Online gaming’s ‘virtual economy’ a boon to Asia, World Bank says
Published 5:00 am Thursday, April 7, 2011
A World Bank study to be released Thursday finds that the online gaming industry has grown into a $3 billion business that provides living wages to migrant workers in Asia who play games all day, amass virtual currency and sell it to wealthy customers in the Western world for actual cash.
The report also highlights an emerging industry in which companies seeking to boost their brands’ popularity pay low-skilled workers abroad to become their Facebook fans or Twitter followers.
The study, titled “Knowledge Map of the Virtual Economy,” is the World Bank’s first in-depth look at the impact of online gaming and social media in the developing world. Vili Lehdonvirta, a co-author of the report, cautioned that the bank shouldn’t pour its money into the industry, because he said the deal-making violates some of the game publishers’ terms of service and amounts to cheating.

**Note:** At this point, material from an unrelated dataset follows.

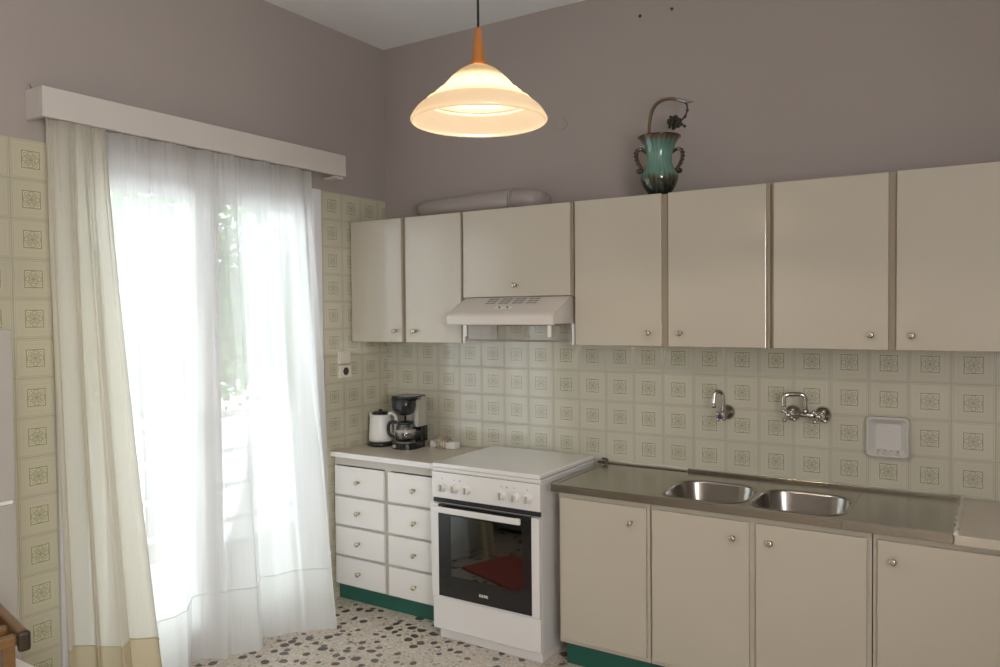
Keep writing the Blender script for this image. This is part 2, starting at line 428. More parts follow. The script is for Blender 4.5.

Known as “gold farming,” the game-playing profession took off in the early 2000s with games such as “World of Warcraft” and has evolved into a complex industry.
Low-educated laborers in Asia spend hours each day advancing through levels of an online game, picking up gold, swords and gems that enhance a player’s status. Then gaming studios, which employ the players, sell those virtual goods to online retailers. Finally, the retailers sell those items to more than 120 million players worldwide, many of them in North America and Europe, who are unwilling to play the games all day to gather the items on their own.
The bank’s report indicates that online gaming has a positive impact in Asia because 70 percent of the industry’s revenue remains in the gaming countries, with most of that money going to the gaming studios. Compared with the $70 billion coffee market — in which only a small fraction of the revenue remains in the bean-growing countries — the gaming industry has a “much better development impact,” the report concludes.